Backed by an investment of $360 million through the Government of Canada, the newly launched National Quantum Strategy (NQS) aims to strengthen Canada’s position at the forefront of global quantum developments.

Minister of Innovation, Science and Industry, the Hon. François-Philippe Champagne said quantum technologies will shape the course of the future, and Canada is at the forefront, leading the way.

“The National Quantum Strategy will support a resilient economy by strengthening our research, businesses and talent, giving Canada a competitive advantage for decades to come. I look forward to collaborating with businesses, researchers and academia as we build our quantum future,” said Minister Champagne.

The Stewart Blusson Quantum Matter Institute (Blusson QMI) Scientific Director, Professor Andrea Damascelli, said the strategy reinforces Canada’s position as a global player in quantum science and will boost the nation’s capability to attract and retain top scientific staff, postdoctoral fellows, and students from around the world.

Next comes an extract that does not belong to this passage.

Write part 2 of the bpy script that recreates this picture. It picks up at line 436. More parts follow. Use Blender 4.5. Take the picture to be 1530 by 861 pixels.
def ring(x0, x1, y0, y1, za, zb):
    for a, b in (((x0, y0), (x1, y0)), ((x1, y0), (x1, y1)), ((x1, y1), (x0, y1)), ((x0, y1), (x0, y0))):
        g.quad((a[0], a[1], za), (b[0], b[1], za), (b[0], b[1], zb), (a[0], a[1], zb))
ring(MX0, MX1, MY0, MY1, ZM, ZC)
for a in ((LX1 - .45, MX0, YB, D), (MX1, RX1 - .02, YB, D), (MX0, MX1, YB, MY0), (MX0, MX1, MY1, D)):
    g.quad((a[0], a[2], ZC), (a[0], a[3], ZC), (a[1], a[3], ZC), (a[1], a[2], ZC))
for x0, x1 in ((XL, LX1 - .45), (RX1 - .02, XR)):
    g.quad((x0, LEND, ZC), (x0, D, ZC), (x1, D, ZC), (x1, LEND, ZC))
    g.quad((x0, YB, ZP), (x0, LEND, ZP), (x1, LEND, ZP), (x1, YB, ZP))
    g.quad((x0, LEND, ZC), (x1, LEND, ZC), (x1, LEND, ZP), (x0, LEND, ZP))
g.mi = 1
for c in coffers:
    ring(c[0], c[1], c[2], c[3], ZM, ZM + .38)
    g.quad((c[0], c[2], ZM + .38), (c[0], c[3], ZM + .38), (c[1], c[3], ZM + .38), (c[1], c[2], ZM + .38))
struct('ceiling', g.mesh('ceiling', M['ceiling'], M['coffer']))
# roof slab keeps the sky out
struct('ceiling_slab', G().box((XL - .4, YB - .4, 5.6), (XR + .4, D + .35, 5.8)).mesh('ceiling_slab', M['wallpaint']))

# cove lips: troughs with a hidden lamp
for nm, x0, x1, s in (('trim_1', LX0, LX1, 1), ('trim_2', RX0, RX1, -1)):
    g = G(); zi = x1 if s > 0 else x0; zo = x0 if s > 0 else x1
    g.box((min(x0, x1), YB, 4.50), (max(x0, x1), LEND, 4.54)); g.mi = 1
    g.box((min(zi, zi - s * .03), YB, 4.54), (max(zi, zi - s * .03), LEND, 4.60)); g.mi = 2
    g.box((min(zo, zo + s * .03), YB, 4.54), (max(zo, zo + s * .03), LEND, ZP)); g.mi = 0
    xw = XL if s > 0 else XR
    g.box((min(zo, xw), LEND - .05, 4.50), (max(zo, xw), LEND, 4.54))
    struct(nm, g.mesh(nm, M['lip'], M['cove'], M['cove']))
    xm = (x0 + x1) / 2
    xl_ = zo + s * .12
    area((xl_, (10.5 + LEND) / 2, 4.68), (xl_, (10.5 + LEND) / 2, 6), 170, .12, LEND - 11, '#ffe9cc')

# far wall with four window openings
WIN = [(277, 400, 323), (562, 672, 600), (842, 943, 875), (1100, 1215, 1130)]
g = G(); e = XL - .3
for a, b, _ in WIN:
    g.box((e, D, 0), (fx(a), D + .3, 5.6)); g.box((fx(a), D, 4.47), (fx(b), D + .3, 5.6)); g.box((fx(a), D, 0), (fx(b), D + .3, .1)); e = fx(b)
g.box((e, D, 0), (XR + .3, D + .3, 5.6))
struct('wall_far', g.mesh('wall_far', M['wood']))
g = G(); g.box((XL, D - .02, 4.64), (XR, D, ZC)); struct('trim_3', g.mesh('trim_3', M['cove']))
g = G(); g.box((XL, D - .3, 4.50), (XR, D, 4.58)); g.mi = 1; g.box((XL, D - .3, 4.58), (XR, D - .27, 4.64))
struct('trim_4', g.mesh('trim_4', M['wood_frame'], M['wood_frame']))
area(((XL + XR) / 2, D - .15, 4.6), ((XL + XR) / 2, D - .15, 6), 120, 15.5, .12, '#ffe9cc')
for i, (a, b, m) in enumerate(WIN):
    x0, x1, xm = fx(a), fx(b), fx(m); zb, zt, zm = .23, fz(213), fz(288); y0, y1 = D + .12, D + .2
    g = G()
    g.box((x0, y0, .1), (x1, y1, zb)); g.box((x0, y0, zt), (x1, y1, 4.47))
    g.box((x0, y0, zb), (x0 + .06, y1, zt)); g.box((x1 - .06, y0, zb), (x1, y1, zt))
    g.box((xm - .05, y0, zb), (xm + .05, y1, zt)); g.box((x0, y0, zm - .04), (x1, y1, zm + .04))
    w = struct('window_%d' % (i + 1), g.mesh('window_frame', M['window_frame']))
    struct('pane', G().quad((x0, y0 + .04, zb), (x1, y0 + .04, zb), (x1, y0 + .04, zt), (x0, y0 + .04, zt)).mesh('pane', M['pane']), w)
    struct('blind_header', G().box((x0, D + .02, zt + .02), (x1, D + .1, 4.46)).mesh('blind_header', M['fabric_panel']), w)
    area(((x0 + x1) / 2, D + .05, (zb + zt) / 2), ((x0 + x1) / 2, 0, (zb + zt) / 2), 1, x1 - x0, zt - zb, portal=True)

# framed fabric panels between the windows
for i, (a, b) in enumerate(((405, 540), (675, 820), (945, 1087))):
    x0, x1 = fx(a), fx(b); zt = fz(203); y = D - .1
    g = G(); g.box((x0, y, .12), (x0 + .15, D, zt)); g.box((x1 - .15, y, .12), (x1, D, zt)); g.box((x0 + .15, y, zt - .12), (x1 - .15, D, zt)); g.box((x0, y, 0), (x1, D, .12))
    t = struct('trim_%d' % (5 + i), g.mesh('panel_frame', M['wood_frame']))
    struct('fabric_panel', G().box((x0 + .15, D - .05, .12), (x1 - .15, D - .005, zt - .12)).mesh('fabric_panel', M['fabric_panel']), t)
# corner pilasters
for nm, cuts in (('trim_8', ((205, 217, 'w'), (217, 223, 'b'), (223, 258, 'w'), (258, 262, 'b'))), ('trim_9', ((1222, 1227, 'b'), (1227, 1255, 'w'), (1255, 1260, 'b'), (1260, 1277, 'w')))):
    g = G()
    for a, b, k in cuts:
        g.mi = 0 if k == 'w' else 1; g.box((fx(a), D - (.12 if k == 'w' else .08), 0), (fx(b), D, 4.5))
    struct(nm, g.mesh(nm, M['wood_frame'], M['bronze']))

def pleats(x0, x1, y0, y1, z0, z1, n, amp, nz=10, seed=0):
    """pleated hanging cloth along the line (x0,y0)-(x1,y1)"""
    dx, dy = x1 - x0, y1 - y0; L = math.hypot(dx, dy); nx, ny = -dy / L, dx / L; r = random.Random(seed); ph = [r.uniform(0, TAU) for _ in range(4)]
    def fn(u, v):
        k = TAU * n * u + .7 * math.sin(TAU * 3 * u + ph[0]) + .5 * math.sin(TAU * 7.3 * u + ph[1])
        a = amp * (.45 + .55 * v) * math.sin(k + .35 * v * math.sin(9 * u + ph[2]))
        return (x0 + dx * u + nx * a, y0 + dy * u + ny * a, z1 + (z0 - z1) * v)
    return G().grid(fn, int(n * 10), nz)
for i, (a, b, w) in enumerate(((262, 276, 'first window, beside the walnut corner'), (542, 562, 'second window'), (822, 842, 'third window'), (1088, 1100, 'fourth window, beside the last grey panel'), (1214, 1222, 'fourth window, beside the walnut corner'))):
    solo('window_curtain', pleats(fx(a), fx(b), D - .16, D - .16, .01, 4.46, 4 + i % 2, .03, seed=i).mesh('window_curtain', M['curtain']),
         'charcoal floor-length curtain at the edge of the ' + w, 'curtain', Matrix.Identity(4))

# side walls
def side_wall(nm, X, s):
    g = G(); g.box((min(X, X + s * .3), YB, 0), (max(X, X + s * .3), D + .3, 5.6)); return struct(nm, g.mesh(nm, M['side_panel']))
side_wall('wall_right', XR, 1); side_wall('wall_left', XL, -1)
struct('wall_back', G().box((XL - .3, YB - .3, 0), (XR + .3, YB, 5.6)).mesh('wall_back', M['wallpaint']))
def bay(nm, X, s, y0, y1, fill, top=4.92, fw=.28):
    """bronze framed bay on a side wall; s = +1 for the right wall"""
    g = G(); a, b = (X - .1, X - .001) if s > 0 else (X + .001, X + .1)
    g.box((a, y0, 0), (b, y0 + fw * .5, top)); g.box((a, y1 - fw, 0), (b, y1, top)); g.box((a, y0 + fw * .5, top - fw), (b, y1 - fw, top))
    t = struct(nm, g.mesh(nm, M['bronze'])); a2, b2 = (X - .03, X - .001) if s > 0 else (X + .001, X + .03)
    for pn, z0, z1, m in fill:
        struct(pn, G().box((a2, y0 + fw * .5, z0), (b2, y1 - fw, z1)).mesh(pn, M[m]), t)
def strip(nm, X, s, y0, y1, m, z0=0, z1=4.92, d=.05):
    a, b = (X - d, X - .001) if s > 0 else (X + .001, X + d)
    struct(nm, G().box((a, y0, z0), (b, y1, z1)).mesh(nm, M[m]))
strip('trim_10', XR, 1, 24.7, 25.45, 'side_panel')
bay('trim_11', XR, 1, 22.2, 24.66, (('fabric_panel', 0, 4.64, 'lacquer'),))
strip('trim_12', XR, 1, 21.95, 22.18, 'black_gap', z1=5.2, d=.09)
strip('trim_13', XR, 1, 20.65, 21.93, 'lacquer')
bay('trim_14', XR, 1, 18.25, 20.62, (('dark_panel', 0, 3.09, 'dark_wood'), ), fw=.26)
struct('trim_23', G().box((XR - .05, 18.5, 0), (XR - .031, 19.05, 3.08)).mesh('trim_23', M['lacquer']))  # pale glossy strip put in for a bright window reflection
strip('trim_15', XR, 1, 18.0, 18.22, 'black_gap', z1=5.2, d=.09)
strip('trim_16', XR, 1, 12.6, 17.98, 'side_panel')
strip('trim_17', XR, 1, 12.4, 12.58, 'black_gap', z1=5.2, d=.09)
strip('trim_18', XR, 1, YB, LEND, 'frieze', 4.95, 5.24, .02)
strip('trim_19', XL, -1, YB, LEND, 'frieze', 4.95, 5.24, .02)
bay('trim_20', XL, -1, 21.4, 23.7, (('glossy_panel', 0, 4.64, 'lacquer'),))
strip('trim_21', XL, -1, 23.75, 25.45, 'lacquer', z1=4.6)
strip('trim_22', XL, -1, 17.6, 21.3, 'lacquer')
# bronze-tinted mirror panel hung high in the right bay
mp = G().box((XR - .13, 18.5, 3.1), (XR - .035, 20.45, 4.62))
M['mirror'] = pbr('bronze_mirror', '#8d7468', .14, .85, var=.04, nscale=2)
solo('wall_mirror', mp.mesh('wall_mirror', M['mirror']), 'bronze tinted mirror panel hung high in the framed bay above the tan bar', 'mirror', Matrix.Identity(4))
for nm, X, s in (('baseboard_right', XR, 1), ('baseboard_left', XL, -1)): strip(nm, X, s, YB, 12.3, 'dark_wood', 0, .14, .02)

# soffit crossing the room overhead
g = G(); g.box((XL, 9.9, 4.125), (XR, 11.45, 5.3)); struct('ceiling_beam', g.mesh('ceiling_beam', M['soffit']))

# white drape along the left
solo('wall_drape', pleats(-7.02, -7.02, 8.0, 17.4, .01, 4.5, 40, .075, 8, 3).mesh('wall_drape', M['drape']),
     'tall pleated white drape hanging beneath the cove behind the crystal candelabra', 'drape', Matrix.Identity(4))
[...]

“For Blusson QMI, the strategy will allow us to realize the full potential of quantum materials – the building blocks for future technologies, from quantum computers and ultra-sensitive sensors to high-performance batteries and supercapacitors.”

Quantum materials have been recognized as one of the five principal quantum technologies in the strategy and play a key role in realizing the strategy’s three missions:

  • Make Canada a world leader in the continued development, deployment and use of quantum computing hardware and software.
  • Ensure the privacy and cyber-security of Canadians in a quantum-enabled world through a national secure quantum communications network and a post-quantum cryptography initiative.
  • Enable the Government of Canada and key industries to be developers and early adopters of new quantum sensing technologies.

With unique magnetic and electrical properties, and more robust phase coherence, quantum materials have the potential to enable the construction of quantum computers that are less error-prone and quantum sensors that are ultra-sensitive, highly tunable, and energy-efficient.

In the quest for useful quantum computation, quantum-material-based devices could be directly applied to build the next generation of computing architectures, said Blusson QMI Investigator Dr. Joseph Salfi.

Dr. Salfi, an Assistant Professor at UBC’s Department of Electrical and Computer Engineering, leads a research group studying the physical implementation of quantum computers.

“Quantum device research typically employs existing quantum materials or combinations of them. Quantum materials discoveries could provide new building blocks for this future technology,” Dr. Salfi said. “Furthermore, the states inside quantum materials are intimately connected to the ones created inside quantum computers during computation. The two fields can cross-fertilize each other.”

Dr. Salfi’s research group investigates and builds prototypes of future large-scale quantum computers based on silicon materials and devices that underpin classical computer technologies, and therefore have a special industrial relevance.

“I tell my students that they will be among the first people trained in the field who will not just become researchers in quantum computing, but who will also have the opportunity to translate the science into practice to make industrially relevant quantum computers,” said Salfi.

“Small quantum computers already work, and larger ones are on the cusp of delivering their promise. It’s up to us to figure out what we are going to do with quantum computers; how to build them and make them better, and how to make them accessible.”

At Blusson QMI, the first Global Research Excellence (GREx) Institute at the University of British Columbia, our investigators are collaborative theorists and experimentalists working together across departments and disciplines to identify, classify and explore quantum materials and phenomena, catalyzing the discovery and design of the quantum technologies of the future.